* BEGIN Collected data *
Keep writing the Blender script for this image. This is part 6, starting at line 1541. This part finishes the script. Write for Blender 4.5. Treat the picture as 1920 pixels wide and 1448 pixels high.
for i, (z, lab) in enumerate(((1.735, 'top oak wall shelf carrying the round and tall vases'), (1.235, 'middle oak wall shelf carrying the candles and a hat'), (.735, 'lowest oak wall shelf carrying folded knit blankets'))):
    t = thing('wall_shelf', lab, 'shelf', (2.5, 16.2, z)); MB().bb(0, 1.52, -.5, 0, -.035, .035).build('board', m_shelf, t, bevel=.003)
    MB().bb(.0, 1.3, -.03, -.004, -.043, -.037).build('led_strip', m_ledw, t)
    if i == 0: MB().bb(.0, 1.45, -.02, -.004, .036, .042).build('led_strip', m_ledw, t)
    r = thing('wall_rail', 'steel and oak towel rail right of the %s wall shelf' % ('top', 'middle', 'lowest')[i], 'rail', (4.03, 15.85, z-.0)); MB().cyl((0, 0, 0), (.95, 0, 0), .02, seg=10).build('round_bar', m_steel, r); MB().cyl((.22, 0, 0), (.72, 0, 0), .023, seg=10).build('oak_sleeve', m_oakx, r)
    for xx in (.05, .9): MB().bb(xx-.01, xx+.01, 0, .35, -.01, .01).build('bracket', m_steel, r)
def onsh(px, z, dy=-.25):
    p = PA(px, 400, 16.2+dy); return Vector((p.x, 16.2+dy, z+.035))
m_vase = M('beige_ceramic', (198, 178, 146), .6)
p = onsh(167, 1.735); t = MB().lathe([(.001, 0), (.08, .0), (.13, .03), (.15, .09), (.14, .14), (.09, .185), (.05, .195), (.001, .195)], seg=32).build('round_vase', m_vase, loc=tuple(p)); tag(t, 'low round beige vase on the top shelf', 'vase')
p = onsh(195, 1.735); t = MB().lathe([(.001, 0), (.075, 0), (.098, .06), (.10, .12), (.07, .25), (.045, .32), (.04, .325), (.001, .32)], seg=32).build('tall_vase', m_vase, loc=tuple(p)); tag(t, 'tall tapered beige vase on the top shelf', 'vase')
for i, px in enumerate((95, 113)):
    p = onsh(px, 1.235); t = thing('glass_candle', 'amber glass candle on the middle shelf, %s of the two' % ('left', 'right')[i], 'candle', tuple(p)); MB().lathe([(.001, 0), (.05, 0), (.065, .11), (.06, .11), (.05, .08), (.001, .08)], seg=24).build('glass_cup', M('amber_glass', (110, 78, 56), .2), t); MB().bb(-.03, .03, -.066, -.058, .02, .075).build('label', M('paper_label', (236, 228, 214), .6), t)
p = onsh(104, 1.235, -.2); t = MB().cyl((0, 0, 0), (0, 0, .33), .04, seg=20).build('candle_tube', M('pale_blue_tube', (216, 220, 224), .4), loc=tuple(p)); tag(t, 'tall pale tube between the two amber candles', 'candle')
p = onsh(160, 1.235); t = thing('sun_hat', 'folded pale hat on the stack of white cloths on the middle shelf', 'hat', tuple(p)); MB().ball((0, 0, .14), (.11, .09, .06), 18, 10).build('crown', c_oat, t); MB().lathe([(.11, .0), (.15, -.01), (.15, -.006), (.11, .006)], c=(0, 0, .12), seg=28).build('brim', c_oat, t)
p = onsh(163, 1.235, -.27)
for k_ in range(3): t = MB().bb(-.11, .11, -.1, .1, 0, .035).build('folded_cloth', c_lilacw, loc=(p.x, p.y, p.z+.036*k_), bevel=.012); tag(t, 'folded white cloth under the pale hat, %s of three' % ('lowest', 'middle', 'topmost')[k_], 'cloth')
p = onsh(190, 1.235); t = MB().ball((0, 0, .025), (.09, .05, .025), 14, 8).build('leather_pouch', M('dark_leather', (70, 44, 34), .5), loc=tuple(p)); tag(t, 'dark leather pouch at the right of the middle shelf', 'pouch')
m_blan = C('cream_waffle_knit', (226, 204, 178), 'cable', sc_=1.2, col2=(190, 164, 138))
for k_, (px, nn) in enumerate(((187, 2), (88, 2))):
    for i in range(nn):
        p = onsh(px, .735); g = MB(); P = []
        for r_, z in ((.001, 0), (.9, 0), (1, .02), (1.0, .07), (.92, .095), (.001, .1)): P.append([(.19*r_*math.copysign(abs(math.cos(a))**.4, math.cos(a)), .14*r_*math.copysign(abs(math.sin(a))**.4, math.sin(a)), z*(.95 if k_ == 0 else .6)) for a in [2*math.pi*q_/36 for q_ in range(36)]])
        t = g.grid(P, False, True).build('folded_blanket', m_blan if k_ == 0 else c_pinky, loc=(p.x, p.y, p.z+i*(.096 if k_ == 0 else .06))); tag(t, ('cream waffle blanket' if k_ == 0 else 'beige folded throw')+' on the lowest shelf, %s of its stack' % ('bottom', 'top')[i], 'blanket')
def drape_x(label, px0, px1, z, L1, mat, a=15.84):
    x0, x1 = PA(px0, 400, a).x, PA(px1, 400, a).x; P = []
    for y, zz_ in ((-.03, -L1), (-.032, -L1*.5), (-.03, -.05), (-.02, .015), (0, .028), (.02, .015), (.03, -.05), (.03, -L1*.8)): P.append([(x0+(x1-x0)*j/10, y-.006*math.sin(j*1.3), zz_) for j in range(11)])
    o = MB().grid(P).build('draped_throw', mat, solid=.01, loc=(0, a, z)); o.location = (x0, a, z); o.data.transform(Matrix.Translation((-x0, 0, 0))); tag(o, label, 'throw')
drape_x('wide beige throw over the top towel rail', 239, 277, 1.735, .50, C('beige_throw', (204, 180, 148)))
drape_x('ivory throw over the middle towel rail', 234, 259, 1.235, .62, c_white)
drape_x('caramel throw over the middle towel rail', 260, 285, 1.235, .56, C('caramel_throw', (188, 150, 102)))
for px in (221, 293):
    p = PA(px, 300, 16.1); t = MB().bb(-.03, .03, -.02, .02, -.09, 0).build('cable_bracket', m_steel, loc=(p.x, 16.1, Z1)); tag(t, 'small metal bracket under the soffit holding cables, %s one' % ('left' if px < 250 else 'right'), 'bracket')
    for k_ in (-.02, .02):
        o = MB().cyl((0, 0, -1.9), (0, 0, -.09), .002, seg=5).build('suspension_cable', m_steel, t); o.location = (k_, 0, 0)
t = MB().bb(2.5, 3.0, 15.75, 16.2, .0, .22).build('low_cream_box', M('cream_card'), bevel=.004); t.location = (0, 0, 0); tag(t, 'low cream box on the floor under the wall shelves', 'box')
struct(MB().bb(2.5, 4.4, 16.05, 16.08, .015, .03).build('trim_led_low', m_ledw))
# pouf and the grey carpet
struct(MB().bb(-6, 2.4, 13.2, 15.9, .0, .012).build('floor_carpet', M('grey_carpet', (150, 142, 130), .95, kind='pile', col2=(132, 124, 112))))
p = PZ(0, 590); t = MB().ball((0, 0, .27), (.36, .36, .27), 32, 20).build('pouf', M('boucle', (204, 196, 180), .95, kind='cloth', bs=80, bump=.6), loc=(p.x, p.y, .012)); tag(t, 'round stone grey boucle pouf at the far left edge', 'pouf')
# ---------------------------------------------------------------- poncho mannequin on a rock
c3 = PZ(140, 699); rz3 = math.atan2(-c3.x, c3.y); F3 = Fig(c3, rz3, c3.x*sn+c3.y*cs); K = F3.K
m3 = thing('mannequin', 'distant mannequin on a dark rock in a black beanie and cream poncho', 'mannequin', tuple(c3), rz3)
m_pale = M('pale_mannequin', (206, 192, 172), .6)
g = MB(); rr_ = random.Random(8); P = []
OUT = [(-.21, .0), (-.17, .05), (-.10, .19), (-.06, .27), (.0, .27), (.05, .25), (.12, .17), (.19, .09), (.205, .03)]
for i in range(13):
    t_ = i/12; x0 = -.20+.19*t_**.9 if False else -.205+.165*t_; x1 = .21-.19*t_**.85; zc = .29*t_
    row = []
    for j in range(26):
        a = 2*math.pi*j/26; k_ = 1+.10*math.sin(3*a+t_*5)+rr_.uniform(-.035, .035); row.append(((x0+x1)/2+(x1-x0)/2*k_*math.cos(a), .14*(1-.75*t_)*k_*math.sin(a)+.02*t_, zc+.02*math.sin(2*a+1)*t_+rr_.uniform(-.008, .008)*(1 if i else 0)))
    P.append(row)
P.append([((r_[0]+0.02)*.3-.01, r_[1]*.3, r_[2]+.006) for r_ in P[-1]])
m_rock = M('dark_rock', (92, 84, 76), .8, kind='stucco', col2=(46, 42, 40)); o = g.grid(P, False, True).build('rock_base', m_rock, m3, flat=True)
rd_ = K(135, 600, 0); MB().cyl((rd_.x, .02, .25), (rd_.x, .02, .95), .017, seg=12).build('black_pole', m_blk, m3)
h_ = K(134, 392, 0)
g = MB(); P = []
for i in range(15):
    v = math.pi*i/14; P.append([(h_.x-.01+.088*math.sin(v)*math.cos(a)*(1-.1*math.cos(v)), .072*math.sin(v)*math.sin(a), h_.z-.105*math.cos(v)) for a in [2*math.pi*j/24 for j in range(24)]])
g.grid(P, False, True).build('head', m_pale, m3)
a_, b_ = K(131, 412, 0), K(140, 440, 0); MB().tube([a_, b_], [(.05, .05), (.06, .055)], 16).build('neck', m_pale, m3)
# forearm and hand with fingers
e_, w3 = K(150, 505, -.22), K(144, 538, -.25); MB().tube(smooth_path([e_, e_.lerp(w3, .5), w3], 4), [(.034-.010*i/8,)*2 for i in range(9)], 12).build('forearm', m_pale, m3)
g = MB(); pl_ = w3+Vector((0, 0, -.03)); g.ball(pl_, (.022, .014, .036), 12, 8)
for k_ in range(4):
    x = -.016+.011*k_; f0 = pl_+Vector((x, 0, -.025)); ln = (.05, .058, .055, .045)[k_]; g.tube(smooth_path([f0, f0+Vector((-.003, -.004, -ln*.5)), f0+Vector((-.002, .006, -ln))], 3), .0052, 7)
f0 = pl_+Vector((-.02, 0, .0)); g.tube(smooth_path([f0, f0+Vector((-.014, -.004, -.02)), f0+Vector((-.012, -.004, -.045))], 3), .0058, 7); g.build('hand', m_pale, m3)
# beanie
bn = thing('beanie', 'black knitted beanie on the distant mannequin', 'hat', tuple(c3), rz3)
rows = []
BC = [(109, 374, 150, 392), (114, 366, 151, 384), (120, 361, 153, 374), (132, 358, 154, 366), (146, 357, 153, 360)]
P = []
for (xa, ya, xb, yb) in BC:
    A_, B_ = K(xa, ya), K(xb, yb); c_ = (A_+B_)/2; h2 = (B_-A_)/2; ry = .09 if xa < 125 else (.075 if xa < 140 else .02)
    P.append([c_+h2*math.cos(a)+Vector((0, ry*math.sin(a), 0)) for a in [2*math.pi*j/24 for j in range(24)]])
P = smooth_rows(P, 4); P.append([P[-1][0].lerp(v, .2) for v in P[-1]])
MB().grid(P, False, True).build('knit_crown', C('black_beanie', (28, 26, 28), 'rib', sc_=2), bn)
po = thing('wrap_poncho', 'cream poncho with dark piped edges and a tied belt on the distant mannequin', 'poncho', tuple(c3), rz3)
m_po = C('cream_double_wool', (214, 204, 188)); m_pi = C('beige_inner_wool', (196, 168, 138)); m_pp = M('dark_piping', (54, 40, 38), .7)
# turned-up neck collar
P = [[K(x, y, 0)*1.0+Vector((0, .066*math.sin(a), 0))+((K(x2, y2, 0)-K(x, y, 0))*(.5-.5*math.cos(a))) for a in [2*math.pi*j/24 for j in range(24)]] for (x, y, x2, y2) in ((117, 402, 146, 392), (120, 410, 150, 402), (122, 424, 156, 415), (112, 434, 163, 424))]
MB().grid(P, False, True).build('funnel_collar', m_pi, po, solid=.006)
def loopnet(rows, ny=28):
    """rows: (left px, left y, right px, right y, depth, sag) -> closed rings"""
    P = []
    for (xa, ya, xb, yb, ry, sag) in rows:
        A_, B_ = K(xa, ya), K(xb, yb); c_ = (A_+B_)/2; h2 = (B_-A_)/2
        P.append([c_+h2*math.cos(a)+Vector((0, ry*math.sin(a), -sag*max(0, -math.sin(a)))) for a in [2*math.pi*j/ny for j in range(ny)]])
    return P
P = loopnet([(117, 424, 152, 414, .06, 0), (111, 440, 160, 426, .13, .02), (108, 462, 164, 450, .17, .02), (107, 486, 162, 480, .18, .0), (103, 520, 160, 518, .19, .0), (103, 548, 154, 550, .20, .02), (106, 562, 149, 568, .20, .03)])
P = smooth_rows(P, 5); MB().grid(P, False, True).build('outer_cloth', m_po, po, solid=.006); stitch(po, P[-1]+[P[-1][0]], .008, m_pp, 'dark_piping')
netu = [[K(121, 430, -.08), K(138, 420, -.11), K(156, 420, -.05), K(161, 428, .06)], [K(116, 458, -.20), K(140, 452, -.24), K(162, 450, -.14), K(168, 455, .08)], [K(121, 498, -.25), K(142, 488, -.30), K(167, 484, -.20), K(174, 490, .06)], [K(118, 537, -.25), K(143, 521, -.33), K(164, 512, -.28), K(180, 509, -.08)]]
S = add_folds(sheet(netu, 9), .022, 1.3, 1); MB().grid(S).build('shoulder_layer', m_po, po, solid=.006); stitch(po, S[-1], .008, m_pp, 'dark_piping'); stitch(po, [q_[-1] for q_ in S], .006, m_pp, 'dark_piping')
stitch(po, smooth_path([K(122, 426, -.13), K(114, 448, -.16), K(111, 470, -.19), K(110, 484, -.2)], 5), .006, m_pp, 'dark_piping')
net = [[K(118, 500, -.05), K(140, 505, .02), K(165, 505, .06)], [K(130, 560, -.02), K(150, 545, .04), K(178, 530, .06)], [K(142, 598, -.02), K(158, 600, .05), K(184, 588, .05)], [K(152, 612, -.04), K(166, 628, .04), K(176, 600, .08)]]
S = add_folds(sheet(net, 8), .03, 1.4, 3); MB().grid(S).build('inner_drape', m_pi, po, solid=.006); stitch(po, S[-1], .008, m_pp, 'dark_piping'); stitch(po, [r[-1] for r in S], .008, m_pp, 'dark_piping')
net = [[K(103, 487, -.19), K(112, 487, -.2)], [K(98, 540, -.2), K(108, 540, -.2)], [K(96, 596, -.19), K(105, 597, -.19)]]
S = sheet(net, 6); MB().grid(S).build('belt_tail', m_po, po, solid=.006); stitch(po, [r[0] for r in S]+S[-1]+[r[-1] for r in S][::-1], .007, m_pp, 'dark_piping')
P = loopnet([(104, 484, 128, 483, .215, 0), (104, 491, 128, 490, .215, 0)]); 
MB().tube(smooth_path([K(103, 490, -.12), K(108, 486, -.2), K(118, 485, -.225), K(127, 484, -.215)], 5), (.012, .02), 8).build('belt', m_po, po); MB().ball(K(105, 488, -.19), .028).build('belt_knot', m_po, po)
* END Collected data *
Only lines that contain the word "wide" are wanted; copy each of them.

Exercise answer:
Keep writing the Blender script for this image. This is part 6, starting at line 1541. This part finishes the script. Write for Blender 4.5. Treat the picture as 1920 pixels wide and 1448 pixels high.
drape_x('wide beige throw over the top towel rail', 239, 277, 1.735, .50, C('beige_throw', (204, 180, 148)))